Ronnie's been with us about 17 years,' Rob says. 'He was living in appalling circumstances, and Dianne invited him to come and spend Christmas with us. He stayed that night, and he never left us. He's been there longer than the children. They regard Ronnie as a mixture of a brother and an uncle.'
The Parsons' troubles began just after Lloyd was born. Dianne became ill with what was thought to be a depressive illness, but later found to be ME, or chronic fatigue syndrome, and it threw their lives into turmoil.
'My dad was a postman, mum was a cleaner,' says Rob. 'We didn't have running hot water, inside toilet, none of that stuff. So when I got into law, for me it was a whole new world. And then I began to be very successful.
'I was incredibly busy, running lots of agendas. Then, when Dianne became ill, she woke up one day and said, 'I just can't cope any more.' It made me to re-evaluate lots of things.
'I always used to be able to fix things. But I could do nothing about this. I felt totally helpless. I wasn't used to feeling like that. I think at the beginning, too, I also felt quite angry with Dianne. She would be well for a while, then she'd become ill again.'
The illness continued for about two years. The experience made him look closely at his working life and how it affected the family. 'I would come home. Di would have loved to speak to me, but had long since given up. The two little children hadn't.
'Lloyd would say, 'Dad, I'm in the football team on Saturday.' Kate would say, 'Susan pulled my hair again.' But I'd be distant until the telephone rang. My little boy would say, 'Dad, it's for you.' And suddenly I'd come alive. The message I was giving to my family was, 'This is what matters to him.'
'I think I was brought to my senses in the nick of time. While Katie and Lloyd were growing up, I was at least thinking about these kinds of issues. I almost remember the day I realised the door of childhood closes so fast.'
Rob's lifestyle often made Dianne feel she was living in his shadow. 'There were times when I was very frustrated,' she says. 'Tea would be on the table, Rob would be late from work, and even then the phone was a constant interruption. Quite a few times I would get, 'Oh, you're Rob Parsons' wife, aren't you.' There came a day when I found that extremely difficult to handle. But part of it is what society makes of motherhood - that it isn't an important job.'
Rob and Dianne were heavily involved in their local church. They began organising meetings at home, sharing their own marriage problems with others. 'We found that, as we shared our times of apparent failure, it gave people hope again because they could identify with us,' he says.

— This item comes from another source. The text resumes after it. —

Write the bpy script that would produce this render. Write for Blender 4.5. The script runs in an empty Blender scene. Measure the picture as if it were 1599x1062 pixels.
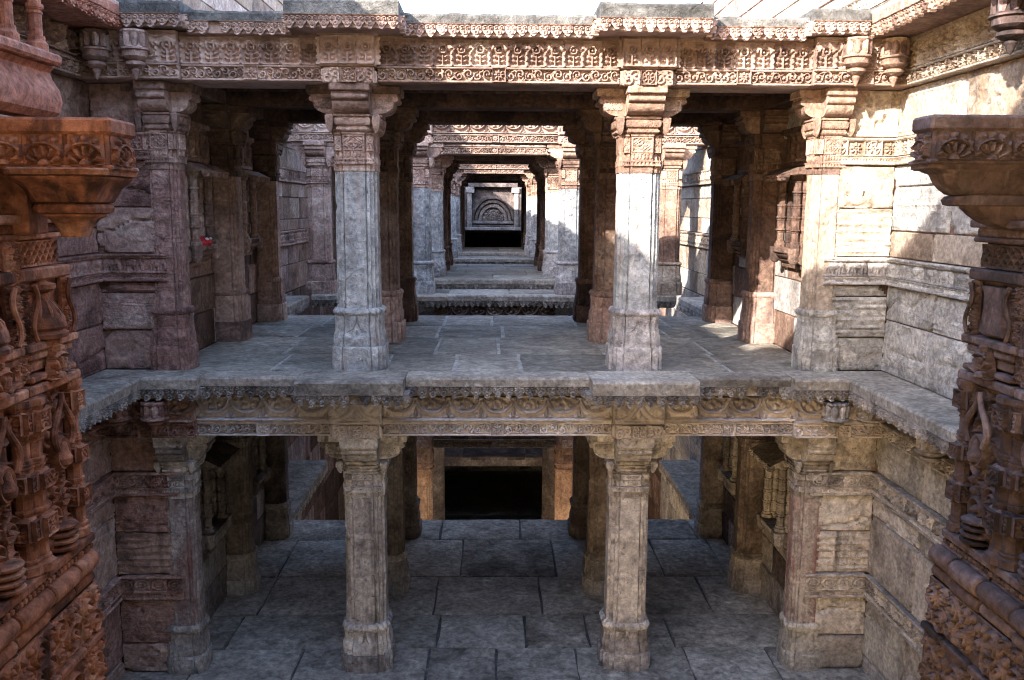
import bpy, math, random
import numpy as np
from mathutils import Matrix, Vector

PI = math.pi
S = bpy.context.scene
COL = S.collection
rnd = random.Random(7)

# ------------------------------------------------------------------ camera
CAMZ = 1.35
cam_d = bpy.data.cameras.new('camera')
cam = bpy.data.objects.new('camera', cam_d); COL.objects.link(cam)
yv = np.array([-32., -209., 1400.]); yv /= np.linalg.norm(yv)
dn = np.array([-60., 9369., 1400.]); dn -= dn.dot(yv) * yv; dn /= np.linalg.norm(dn)
up = -dn
xv = np.cross(up, yv) * -1
if xv[0] < 0: xv = -xv
Rm = np.stack([xv, yv, up], 1)
right, down, fwd = Rm[0], Rm[1], Rm[2]
M = Matrix.Identity(4)
for i in range(3):
    M[i][0] = right[i]; M[i][1] = -down[i]; M[i][2] = -fwd[i]
M[0][3], M[1][3], M[2][3] = -0.055, 0.0, CAMZ
cam.matrix_world = M
cam_d.sensor_width = 36; cam_d.lens = 36 * 1400 / 1599
cam_d.clip_start = 0.05; cam_d.clip_end = 500
cam_d.dof.use_dof = True; cam_d.dof.focus_distance = 8.5; cam_d.dof.aperture_fstop = 9
S.camera = cam

# ------------------------------------------------------------------ sky, sun, exposure
LD = Vector((0.84, 1.0, -0.69)).normalized()          # direction the sunlight travels
elev = math.asin(-LD.z)
azim = math.atan2(-LD.x, -LD.y)                       # clockwise from +Y
W = bpy.data.worlds.new('World'); S.world = W; W.use_nodes = True
nt = W.node_tree
bg = nt.nodes['Background']
sky = nt.nodes.new('ShaderNodeTexSky'); sky.sky_type = 'NISHITA'; sky.sun_disc = False
sky.sun_elevation = elev; sky.sun_rotation = azim
sky.air_density = 1.0; sky.dust_density = 1.2; sky.ozone_density = 0.6
nt.links.new(sky.outputs[0], bg.inputs[0]); bg.inputs[1].default_value = 0.15
sun_d = bpy.data.lights.new('sun', 'SUN'); sun_d.energy = 2.0; sun_d.angle = math.radians(0.55)
sun_d.color = (1.0, 0.92, 0.81)
sun = bpy.data.objects.new('sun', sun_d); COL.objects.link(sun)
sun.rotation_euler = LD.to_track_quat('-Z', 'Y').to_euler()
S.view_settings.view_transform = 'Standard'; S.view_settings.look = 'None'
S.view_settings.exposure = 3.35; S.view_settings.gamma = 1.0
S.view_settings.use_curve_mapping = False
S.render.engine = 'CYCLES'
S.cycles.use_denoising = True; S.cycles.denoising_prefilter = 'NONE'; S.cycles.denoising_quality = 'HIGH'; S.cycles.pixel_filter_type = 'BLACKMAN_HARRIS'; S.cycles.filter_width = 1.15
S.cycles.max_bounces = 8; S.cycles.diffuse_bounces = 5

# ------------------------------------------------------------------ materials
def stone(name, cols, scale=2.2, fine=28, streak=None, bump=.5, rough=.88, pits=.35, bed=0.0, vary=.25, world=True, spec=.25, mott=.85, grain=.8):
    """weathered stone: large mottling over a ramp, fine grain, mid mottling in place of relief shade, pits, vertical stains, bedding relief"""
    m = bpy.data.materials.new(name); m.use_nodes = True
    n, l = m.node_tree.nodes, m.node_tree.links
    b = n['Principled BSDF']; b.inputs['Roughness'].default_value = rough
    b.inputs['Specular IOR Level'].default_value = spec
    tc = n.new('ShaderNodeTexCoord'); geo = n.new('ShaderNodeNewGeometry'); oi = n.new('ShaderNodeObjectInfo')
    off = n.new('ShaderNodeVectorMath'); off.operation = 'MULTIPLY_ADD'
    cmb = n.new('ShaderNodeCombineXYZ')
    for k in range(3): l.new(oi.outputs['Random'], cmb.inputs[k])
    l.new(cmb.outputs[0], off.inputs[0]); off.inputs[1].default_value = (37.1, 19.7, 53.3)
    l.new(geo.outputs['Position'] if world else tc.outputs['Object'], off.inputs[2])
    P = off.outputs[0]
    def noise(sc, det=6, rgh=.6, vec=P, dist=0.0):
        t = n.new('ShaderNodeTexNoise'); t.inputs['Scale'].default_value = sc; t.inputs['Detail'].default_value = det
        t.inputs['Roughness'].default_value = rgh; t.inputs['Distortion'].default_value = dist; l.new(vec, t.inputs['Vector']); return t.outputs['Fac']
    def mth(op, a, c, clamp=False):
        t = n.new('ShaderNodeMath'); t.operation = op; t.use_clamp = clamp
        for k, v in ((0, a), (1, c)):
            if isinstance(v, (int, float)): t.inputs[k].default_value = v
            else: l.new(v, t.inputs[k])
        return t.outputs[0]
    def mr(v, a, c, lo=0., hi=1.):
        t = n.new('ShaderNodeMapRange'); t.inputs[1].default_value = a; t.inputs[2].default_value = c
        t.inputs[3].default_value = lo; t.inputs[4].default_value = hi; l.new(v, t.inputs[0]); return t.outputs[0]
    def mix(f, a, c, mode='MIX'):
        t = n.new('ShaderNodeMix'); t.data_type = 'RGBA'; t.blend_type = mode
        if isinstance(f, (int, float)): t.inputs[0].default_value = f
        else: l.new(f, t.inputs[0])
        for k, v in ((6, a), (7, c)):
            if isinstance(v, tuple): t.inputs[k].default_value = (*v, 1)
            else: l.new(v, t.inputs[k])
        return t.outputs[2]
    big = noise(scale, 9, .66, dist=.6)
    rp = n.new('ShaderNodeValToRGB'); e = rp.color_ramp.elements
    while len(e) < len(cols): e.new(.5)
    for k, c in enumerate(cols):
        e[k].position = .3 + .42 * k / max(1, len(cols) - 1); e[k].color = (*c, 1)
    shift = mth('ADD', big, mth('MULTIPLY', mth('SUBTRACT', oi.outputs['Random'], .5), vary))
    l.new(shift, rp.inputs[0])
    c = rp.outputs[0]
    f1 = noise(fine, 3, .6)
    g = mr(f1, .3, .72, .55, 1.4)
    gc = n.new('ShaderNodeCombineColor')
    for k in range(3): l.new(g, gc.inputs[k])
    c = mix(grain, c, gc.outputs[0], 'MULTIPLY')
    md = mr(noise(scale*4.2, 7, .72, dist=.9), .32, .68, .46, 1.42); mc = n.new('ShaderNodeCombineColor')
    for k in range(3): l.new(md, mc.inputs[k])
    c = mix(mott, c, mc.outputs[0], 'MULTIPLY')  # random mottling, contrast raised to paint in the shading of rough relief
    vor = n.new('ShaderNodeTexNoise'); vor.inputs['Scale'].default_value = fine * 2.3; vor.inputs['Detail'].default_value = 3; l.new(P, vor.inputs['Vector'])
    pit = mr(vor.outputs['Fac'], .36, .28)
    c = mix(mth('MULTIPLY', pit, pits), c, (.05, .04, .035))
    if streak:
        sv = n.new('ShaderNodeVectorMath'); sv.operation = 'MULTIPLY'; l.new(P, sv.inputs[0]); sv.inputs[1].default_value = (6.5, 6.5, .8)
        sn = noise(1.0, 6, .65, sv.outputs[0])
        for col, lo, hi, amt in streak:
            c = mix(mth('MULTIPLY', mr(sn, lo, hi), amt), c, col)
    l.new(c, b.inputs['Base Color'])
    # relief
    h = mth('ADD', mth('MULTIPLY', f1, .5), mth('MULTIPLY', pit, -.35))
    h = mth('ADD', h, mth('MULTIPLY', noise(fine * .35, 4, .6), 1.1)); h = mth('ADD', h, mth('MULTIPLY', md, .55))
    if bed:
        bv = n.new('ShaderNodeVectorMath'); bv.operation = 'MULTIPLY'; l.new(P, bv.inputs[0]); bv.inputs[1].default_value = (2.2, 2.2, 22)
        h = mth('ADD', h, mth('MULTIPLY', noise(1.0, 6, .6, bv.outputs[0], 1.4), bed))
    bp = n.new('ShaderNodeBump'); bp.inputs['Strength'].default_value = bump; bp.inputs['Distance'].default_value = .02
    l.new(h, bp.inputs['Height']); l.new(bp.outputs[0], b.inputs['Normal'])
    return m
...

It made them both want to work with families. Dianne says: 'I told Rob I really felt that, if ever I did feel well again, I would like to work with young couples. I found it tough being the mum of two toddlers. I felt I had something to share with young mums who were going through the same situation. 'So when Rob said that the time had come for him to leave law, I wasn't aghast.'
He wound down his involvement in the law practice, and in 1988 founded CARE for the Family. He gets no salary, so he does occasional legal consultancy work.
'I can't say it was a great financial sacrifice, because we had, by any standards, enough,' he says. 'To be honest, it had more to do with ego than finance.
'One minute, I was senior partner with this large law practice with 10 offices; I'd go in and say, 'Make me a cup of coffee,' and they did. And the next, I was in this little office, having to find my own stamps and rubber bands, and I'd ring people up who wouldn't return my calls.'
At one of his first speaking engagements, Dianne asked if she could come along and address the audience, too. 'She'd never spoken in public before,' says Rob. 'But she stood up - and here was this brilliant communicator. People were moved.'
Then they began to present their 'Marriage Matters' seminars together. Much of the Parsons' message is told in anecdotes, funny stories and examples from their own lives.
'We began to have lots of letters coming in to us,' says Rob. 'From people who wanted help in various ways.
'One thing we found we could do was break the sense of isolation. Many people going through marriage break- ups believe they're the only people going through it. It's very common for one partner to imagine the death of their partner.
'Gosh, if my partner died, the new freedom I'd have, this magical new person I'd meet. When you say this to a couple of hundred people, first of all you see looks of shock, then wry amusement as they realise they're not the only ones who've felt it.'
Dianne, 44, says Rob's change of career has altered their family relationships, and the way she perceives herself. 'Before, I felt very much inadequate. Now I have a role. And I feel I've got a lot to offer women in the same situation. There are a lot of people really hurting out there. I really feel I'm able to get alongside them and say, 'I understand.' '
'Loving against the Odds', by Rob Parsons, is published by Hodder & Stoughton, pounds 5.99.